Stored data
________
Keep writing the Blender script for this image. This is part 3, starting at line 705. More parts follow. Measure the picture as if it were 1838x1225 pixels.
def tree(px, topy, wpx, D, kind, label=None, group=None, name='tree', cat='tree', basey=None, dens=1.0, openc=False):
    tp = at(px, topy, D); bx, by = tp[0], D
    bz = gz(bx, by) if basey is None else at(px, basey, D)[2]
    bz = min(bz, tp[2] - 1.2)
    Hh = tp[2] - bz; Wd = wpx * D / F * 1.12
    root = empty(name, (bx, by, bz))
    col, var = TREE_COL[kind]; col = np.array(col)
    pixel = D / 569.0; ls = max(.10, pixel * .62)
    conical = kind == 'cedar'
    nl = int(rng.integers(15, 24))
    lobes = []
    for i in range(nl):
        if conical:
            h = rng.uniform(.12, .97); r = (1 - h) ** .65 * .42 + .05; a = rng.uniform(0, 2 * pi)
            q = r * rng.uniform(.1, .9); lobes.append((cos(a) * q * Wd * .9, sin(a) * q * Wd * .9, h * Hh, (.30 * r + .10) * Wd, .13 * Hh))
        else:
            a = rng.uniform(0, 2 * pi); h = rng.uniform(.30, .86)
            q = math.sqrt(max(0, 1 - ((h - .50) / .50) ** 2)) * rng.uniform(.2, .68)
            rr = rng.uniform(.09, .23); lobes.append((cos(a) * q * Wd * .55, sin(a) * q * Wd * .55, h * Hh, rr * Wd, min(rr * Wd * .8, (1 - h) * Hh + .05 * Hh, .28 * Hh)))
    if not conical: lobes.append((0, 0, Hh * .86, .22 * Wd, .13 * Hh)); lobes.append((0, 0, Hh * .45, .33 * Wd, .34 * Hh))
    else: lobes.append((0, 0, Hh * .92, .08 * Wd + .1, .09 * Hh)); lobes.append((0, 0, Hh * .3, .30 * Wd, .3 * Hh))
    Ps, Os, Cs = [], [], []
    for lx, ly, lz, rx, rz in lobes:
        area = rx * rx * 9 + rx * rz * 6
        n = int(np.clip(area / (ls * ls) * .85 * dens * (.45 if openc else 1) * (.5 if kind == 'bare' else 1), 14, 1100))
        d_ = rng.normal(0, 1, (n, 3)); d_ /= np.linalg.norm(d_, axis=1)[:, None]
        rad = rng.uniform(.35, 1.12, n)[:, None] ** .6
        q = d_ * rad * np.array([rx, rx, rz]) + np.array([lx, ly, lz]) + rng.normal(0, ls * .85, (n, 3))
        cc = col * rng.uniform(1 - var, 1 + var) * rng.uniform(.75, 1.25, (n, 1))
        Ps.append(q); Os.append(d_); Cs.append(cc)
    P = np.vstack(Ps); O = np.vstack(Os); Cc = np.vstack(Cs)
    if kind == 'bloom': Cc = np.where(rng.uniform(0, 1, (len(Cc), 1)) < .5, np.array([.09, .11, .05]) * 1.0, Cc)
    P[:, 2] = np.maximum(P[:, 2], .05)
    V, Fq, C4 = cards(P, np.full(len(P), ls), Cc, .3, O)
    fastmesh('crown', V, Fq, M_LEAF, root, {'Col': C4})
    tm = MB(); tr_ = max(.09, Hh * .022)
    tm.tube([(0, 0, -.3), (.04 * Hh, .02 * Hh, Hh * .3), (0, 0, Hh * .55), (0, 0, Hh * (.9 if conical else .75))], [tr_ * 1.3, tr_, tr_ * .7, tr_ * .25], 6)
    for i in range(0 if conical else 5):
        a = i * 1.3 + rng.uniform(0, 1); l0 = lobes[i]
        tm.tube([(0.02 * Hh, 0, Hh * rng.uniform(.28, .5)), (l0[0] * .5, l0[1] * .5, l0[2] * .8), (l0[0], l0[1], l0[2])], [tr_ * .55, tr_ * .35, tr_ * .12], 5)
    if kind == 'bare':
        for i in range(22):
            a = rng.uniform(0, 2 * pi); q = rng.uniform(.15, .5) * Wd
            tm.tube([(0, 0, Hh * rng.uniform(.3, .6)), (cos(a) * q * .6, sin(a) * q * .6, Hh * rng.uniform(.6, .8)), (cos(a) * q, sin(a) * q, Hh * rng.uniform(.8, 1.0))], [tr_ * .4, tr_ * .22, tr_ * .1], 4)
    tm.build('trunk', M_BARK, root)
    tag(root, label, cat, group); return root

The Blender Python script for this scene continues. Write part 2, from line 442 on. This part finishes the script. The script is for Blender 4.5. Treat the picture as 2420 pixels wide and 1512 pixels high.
________
Extract each line from the listing above, please, and repeat it exactly.

## CORRECT OUTPUT
Keep writing the Blender script for this image. This is part 3, starting at line 705. More parts follow. Measure the picture as if it were 1838x1225 pixels.
def tree(px, topy, wpx, D, kind, label=None, group=None, name='tree', cat='tree', basey=None, dens=1.0, openc=False):
    tp = at(px, topy, D); bx, by = tp[0], D
    bz = gz(bx, by) if basey is None else at(px, basey, D)[2]
    bz = min(bz, tp[2] - 1.2)
    Hh = tp[2] - bz; Wd = wpx * D / F * 1.12
    root = empty(name, (bx, by, bz))
    col, var = TREE_COL[kind]; col = np.array(col)
    pixel = D / 569.0; ls = max(.10, pixel * .62)
    conical = kind == 'cedar'
    nl = int(rng.integers(15, 24))
    lobes = []
    for i in range(nl):
        if conical:
            h = rng.uniform(.12, .97); r = (1 - h) ** .65 * .42 + .05; a = rng.uniform(0, 2 * pi)
            q = r * rng.uniform(.1, .9); lobes.append((cos(a) * q * Wd * .9, sin(a) * q * Wd * .9, h * Hh, (.30 * r + .10) * Wd, .13 * Hh))
        else:
            a = rng.uniform(0, 2 * pi); h = rng.uniform(.30, .86)
            q = math.sqrt(max(0, 1 - ((h - .50) / .50) ** 2)) * rng.uniform(.2, .68)
            rr = rng.uniform(.09, .23); lobes.append((cos(a) * q * Wd * .55, sin(a) * q * Wd * .55, h * Hh, rr * Wd, min(rr * Wd * .8, (1 - h) * Hh + .05 * Hh, .28 * Hh)))
    if not conical: lobes.append((0, 0, Hh * .86, .22 * Wd, .13 * Hh)); lobes.append((0, 0, Hh * .45, .33 * Wd, .34 * Hh))
    else: lobes.append((0, 0, Hh * .92, .08 * Wd + .1, .09 * Hh)); lobes.append((0, 0, Hh * .3, .30 * Wd, .3 * Hh))
    Ps, Os, Cs = [], [], []
    for lx, ly, lz, rx, rz in lobes:
        area = rx * rx * 9 + rx * rz * 6
        n = int(np.clip(area / (ls * ls) * .85 * dens * (.45 if openc else 1) * (.5 if kind == 'bare' else 1), 14, 1100))
        d_ = rng.normal(0, 1, (n, 3)); d_ /= np.linalg.norm(d_, axis=1)[:, None]
        rad = rng.uniform(.35, 1.12, n)[:, None] ** .6
        q = d_ * rad * np.array([rx, rx, rz]) + np.array([lx, ly, lz]) + rng.normal(0, ls * .85, (n, 3))
        cc = col * rng.uniform(1 - var, 1 + var) * rng.uniform(.75, 1.25, (n, 1))
        Ps.append(q); Os.append(d_); Cs.append(cc)
    P = np.vstack(Ps); O = np.vstack(Os); Cc = np.vstack(Cs)
    if kind == 'bloom': Cc = np.where(rng.uniform(0, 1, (len(Cc), 1)) < .5, np.array([.09, .11, .05]) * 1.0, Cc)
    P[:, 2] = np.maximum(P[:, 2], .05)
    V, Fq, C4 = cards(P, np.full(len(P), ls), Cc, .3, O)
    fastmesh('crown', V, Fq, M_LEAF, root, {'Col': C4})
    tm = MB(); tr_ = max(.09, Hh * .022)
    tm.tube([(0, 0, -.3), (.04 * Hh, .02 * Hh, Hh * .3), (0, 0, Hh * .55), (0, 0, Hh * (.9 if conical else .75))], [tr_ * 1.3, tr_, tr_ * .7, tr_ * .25], 6)
    for i in range(0 if conical else 5):
        a = i * 1.3 + rng.uniform(0, 1); l0 = lobes[i]
        tm.tube([(0.02 * Hh, 0, Hh * rng.uniform(.28, .5)), (l0[0] * .5, l0[1] * .5, l0[2] * .8), (l0[0], l0[1], l0[2])], [tr_ * .55, tr_ * .35, tr_ * .12], 5)
    if kind == 'bare':
        for i in range(22):
            a = rng.uniform(0, 2 * pi); q = rng.uniform(.15, .5) * Wd
            tm.tube([(0, 0, Hh * rng.uniform(.3, .6)), (cos(a) * q * .6, sin(a) * q * .6, Hh * rng.uniform(.6, .8)), (cos(a) * q, sin(a) * q, Hh * rng.uniform(.8, 1.0))], [tr_ * .4, tr_ * .22, tr_ * .1], 4)
    tm.build('trunk', M_BARK, root)
    tag(root, label, cat, group); return root

The Blender Python script for this scene continues. Write part 2, from line 442 on. This part finishes the script. The script is for Blender 4.5. Treat the picture as 2420 pixels wide and 1512 pixels high.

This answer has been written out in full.